Emmanuel Hooper’s thesis at the University of Birmingham, “An Investigation into the Effects of the 1905 American Revival on Missions with Special Reference to the Student Volunteer Movement for Foreign Missions: 1905–1920” (Ph.D., 2005; 333 pp.) offers a comprehensive analysis of the interplay between revival and missions a century ago. Hooper’s work is in the spirit of J. Edwin Orr. Following Orr’s analysis, Hooper considers the 1858 and 1904–05 revivals in America and elsewhere to be “the fourth and sixth Great Awakenings.” He links 1905 revival currents back to the 1858 awakening, particularly in terms of the “many youth movements” of the period­­––especially the YMCA, YWCA, and later the Student Volunteer Movement for Foreign Missions (SVMFM). Hooper shows how revival gave fresh impulse to the Student Volunteer Movement, documenting the extensiveness of revival in America in 1905 and then tracing the history and impact of the SVMFM. Combining quantitative and qualitative methods, Hooper explores the links between revival and student volunteer mission involvement. His method includes examining such unpublished records as SVMFM declaration cards and application forms. This study is thus a significant contribution to movemental analysis of revival and mission and of mission organizations.

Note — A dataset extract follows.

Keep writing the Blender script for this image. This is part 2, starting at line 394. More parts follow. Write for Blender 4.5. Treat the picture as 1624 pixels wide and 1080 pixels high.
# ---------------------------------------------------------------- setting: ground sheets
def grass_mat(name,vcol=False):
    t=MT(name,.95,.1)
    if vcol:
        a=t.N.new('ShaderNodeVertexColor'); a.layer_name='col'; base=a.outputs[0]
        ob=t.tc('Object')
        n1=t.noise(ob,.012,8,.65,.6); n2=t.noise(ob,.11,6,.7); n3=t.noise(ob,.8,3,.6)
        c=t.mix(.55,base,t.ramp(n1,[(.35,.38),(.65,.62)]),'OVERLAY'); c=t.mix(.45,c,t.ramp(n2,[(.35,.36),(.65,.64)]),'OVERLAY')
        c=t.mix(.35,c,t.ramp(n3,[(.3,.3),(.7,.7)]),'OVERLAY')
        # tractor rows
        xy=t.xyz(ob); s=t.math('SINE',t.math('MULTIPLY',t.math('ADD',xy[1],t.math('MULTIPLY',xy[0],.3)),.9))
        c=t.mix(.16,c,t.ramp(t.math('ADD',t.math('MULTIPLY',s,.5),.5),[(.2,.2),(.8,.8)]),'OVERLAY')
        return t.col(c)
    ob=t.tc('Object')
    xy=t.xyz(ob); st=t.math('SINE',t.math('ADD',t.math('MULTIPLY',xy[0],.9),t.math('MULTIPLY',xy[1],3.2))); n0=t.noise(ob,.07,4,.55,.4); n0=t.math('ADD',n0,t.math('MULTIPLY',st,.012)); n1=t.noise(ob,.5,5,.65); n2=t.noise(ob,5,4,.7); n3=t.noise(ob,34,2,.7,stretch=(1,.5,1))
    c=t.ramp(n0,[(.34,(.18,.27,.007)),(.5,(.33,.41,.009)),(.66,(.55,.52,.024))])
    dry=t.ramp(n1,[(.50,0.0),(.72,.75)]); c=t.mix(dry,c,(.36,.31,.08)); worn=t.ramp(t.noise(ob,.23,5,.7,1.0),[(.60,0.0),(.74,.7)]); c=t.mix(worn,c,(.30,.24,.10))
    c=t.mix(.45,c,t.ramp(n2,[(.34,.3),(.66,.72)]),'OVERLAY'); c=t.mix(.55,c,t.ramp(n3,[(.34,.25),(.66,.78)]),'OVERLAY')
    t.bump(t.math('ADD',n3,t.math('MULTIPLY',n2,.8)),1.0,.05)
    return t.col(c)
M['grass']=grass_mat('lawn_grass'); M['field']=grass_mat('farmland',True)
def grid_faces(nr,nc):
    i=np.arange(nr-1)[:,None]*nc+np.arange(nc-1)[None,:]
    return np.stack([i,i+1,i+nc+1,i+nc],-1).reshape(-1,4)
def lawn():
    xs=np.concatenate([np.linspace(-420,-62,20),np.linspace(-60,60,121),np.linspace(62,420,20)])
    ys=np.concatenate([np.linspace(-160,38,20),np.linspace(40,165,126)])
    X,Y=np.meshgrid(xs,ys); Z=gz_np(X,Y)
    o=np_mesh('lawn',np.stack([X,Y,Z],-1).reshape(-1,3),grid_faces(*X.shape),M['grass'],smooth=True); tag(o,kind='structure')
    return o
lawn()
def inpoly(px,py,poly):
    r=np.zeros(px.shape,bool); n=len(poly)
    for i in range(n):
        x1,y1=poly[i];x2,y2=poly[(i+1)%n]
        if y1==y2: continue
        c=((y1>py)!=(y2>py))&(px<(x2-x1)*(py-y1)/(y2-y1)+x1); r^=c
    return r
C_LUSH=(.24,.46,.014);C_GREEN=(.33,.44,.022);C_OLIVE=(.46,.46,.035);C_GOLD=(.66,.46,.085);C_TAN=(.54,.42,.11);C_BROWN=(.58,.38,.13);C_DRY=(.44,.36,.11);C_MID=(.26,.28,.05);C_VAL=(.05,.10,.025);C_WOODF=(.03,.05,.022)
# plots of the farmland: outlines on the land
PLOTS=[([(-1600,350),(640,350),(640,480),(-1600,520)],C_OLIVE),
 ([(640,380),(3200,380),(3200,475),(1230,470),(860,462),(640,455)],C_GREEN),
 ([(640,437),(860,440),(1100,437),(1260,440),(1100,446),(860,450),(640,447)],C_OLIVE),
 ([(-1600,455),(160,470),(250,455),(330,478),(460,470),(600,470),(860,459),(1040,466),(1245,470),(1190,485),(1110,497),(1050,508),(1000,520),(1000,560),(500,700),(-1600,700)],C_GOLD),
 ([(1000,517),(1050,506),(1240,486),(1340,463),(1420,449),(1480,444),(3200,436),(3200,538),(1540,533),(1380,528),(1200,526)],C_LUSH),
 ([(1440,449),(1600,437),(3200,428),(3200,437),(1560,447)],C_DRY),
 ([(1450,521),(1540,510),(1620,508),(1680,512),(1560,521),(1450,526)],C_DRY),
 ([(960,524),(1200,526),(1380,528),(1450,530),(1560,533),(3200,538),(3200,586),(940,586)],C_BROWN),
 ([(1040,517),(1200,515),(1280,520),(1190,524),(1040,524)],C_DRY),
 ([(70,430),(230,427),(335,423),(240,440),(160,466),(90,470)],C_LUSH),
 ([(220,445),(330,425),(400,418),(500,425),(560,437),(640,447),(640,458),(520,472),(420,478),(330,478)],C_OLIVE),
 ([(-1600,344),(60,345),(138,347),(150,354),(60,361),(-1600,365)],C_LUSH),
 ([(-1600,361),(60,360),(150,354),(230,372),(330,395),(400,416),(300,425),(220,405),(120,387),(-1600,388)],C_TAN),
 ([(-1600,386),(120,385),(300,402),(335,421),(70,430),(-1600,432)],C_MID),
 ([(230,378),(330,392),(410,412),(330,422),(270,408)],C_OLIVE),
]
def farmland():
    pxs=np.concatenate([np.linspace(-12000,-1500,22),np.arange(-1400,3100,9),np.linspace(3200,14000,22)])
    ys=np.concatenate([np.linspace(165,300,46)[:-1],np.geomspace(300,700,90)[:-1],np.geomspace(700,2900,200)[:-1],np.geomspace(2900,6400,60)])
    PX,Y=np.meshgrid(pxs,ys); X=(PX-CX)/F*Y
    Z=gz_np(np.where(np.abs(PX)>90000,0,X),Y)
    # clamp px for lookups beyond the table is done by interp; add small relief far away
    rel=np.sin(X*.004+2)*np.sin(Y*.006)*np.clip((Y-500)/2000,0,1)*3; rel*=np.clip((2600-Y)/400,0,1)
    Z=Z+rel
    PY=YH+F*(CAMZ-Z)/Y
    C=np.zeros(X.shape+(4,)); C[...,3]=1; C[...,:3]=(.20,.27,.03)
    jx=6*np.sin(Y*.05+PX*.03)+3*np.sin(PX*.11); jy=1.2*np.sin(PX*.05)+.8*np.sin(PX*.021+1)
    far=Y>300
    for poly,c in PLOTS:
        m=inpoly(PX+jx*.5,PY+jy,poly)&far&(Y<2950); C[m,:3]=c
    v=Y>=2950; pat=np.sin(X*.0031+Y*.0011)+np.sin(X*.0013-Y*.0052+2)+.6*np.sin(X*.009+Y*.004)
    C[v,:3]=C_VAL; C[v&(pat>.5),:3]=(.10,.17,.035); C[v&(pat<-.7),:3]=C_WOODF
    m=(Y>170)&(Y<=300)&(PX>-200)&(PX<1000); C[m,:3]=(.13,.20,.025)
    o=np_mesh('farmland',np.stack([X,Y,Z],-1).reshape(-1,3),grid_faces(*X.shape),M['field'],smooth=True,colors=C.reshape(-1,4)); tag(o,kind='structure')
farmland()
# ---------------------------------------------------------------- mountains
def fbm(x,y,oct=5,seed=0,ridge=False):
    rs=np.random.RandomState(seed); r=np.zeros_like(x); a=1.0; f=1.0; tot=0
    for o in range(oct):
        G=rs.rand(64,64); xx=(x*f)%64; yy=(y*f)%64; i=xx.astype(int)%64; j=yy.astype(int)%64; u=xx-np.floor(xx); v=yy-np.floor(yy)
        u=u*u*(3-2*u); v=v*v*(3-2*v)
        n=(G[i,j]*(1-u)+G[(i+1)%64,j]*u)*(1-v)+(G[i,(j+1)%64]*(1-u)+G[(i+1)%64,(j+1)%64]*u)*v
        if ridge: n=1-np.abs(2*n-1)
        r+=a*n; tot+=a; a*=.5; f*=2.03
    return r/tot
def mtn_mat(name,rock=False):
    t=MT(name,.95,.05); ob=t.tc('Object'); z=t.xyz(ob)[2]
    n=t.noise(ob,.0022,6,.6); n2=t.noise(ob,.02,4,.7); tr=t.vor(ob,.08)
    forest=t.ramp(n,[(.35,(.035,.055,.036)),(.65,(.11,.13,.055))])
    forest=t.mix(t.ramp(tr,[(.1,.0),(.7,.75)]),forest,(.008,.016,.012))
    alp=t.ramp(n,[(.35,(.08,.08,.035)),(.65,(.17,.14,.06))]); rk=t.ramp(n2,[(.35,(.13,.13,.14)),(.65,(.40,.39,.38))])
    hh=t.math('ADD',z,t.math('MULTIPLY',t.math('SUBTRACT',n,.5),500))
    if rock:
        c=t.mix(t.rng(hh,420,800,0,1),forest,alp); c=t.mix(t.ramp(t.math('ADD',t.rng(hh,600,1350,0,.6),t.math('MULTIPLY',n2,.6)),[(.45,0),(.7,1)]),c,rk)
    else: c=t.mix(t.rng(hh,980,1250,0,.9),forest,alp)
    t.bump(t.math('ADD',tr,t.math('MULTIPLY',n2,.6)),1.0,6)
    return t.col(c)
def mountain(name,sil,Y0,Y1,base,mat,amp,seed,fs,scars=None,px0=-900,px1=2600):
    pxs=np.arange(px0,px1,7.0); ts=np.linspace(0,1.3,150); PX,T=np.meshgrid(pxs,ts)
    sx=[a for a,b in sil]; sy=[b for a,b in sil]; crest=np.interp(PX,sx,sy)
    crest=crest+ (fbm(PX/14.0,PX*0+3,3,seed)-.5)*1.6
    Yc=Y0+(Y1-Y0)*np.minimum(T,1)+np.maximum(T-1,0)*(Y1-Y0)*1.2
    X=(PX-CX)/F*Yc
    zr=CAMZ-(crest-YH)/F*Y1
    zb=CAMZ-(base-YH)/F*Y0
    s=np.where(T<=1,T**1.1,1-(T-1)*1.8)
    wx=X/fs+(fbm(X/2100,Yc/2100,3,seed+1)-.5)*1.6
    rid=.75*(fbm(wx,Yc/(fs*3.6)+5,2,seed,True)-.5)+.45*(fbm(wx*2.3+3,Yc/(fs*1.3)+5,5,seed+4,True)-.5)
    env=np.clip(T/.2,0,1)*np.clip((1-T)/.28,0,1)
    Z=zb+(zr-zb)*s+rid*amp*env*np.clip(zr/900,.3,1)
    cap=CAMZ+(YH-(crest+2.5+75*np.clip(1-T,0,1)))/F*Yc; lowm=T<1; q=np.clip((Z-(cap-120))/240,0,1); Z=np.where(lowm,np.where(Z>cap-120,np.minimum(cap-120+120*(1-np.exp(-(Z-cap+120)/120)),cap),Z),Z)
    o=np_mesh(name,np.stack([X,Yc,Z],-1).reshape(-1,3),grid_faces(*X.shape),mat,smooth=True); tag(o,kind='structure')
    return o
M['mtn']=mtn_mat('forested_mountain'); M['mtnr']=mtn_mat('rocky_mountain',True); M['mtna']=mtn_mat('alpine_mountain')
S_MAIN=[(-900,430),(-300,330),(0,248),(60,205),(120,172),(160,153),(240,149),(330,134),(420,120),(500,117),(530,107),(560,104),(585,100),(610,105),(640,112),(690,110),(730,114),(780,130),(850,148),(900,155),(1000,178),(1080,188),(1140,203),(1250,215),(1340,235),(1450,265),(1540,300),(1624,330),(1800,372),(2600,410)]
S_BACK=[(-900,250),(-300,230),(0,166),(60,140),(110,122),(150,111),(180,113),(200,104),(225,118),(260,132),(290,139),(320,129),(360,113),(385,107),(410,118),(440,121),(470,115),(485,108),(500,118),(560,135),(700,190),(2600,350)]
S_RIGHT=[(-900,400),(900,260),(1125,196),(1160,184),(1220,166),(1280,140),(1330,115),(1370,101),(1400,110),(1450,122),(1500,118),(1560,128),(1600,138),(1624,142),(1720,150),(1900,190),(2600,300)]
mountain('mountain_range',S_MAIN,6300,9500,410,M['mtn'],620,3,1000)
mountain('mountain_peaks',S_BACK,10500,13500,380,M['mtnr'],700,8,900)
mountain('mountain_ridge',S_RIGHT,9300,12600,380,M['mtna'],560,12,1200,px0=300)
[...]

Vivian Grigg of New Zealand has become well known in Evangelical circles for his work among the poor of Manila, Calcutta, and other cities and his networking of urban workers and church planters globally. He previously authored Companion to the Poor (1984, 2004) and Cry of the Urban Poor (1992, 2004). Long interested in revival in relation to urban evangelism, Grigg has now completed a Ph.D. thesis at the University of Auckland, “The Spirit of Christ and the Postmodern City: Transformative Revival among Auckland’s Evangelicals and Pentecostals” (2005; 215 pp.). This is a theological and theoretical case study of revival in New Zealand in the light of emerging urban postmodernism, but with broader implications. Grigg proposes “a postmodern hermeneutic of ‘transformational conversations,’ an interfacing of faith community conversations and urban conversations.” Seeking a holistic missional theology of revival, Grigg notes that “the link between preaching the Kingdom and socio-economic transformation” has been “distant from the mainstream evangelical mindset,” but he sees that changing. Grigg seeks to go beyond “largely ‘spiritual’ Western formulations” to a “holistic Kingdom vision of the spiritual, communal and material aspects of the postmodern city.” He defines his “transformation” model largely in terms of the 1983 Wheaton Consultation statement.

The study is theoretically rich, drawing on the work of Paul Pierson, J. Edwin Orr, Howard Snyder, Rodney Stark, Donald McGavran, Ralph Winter, Anthony Wallace, H. Richard Niebuhr, Walter Rauschenbusch, Jürgen Moltmann, Miroslav Volf, and others. It gives some attention to revival and renewal movements throughout history, noting in the 20th century the significant work of Kagawa in Japan.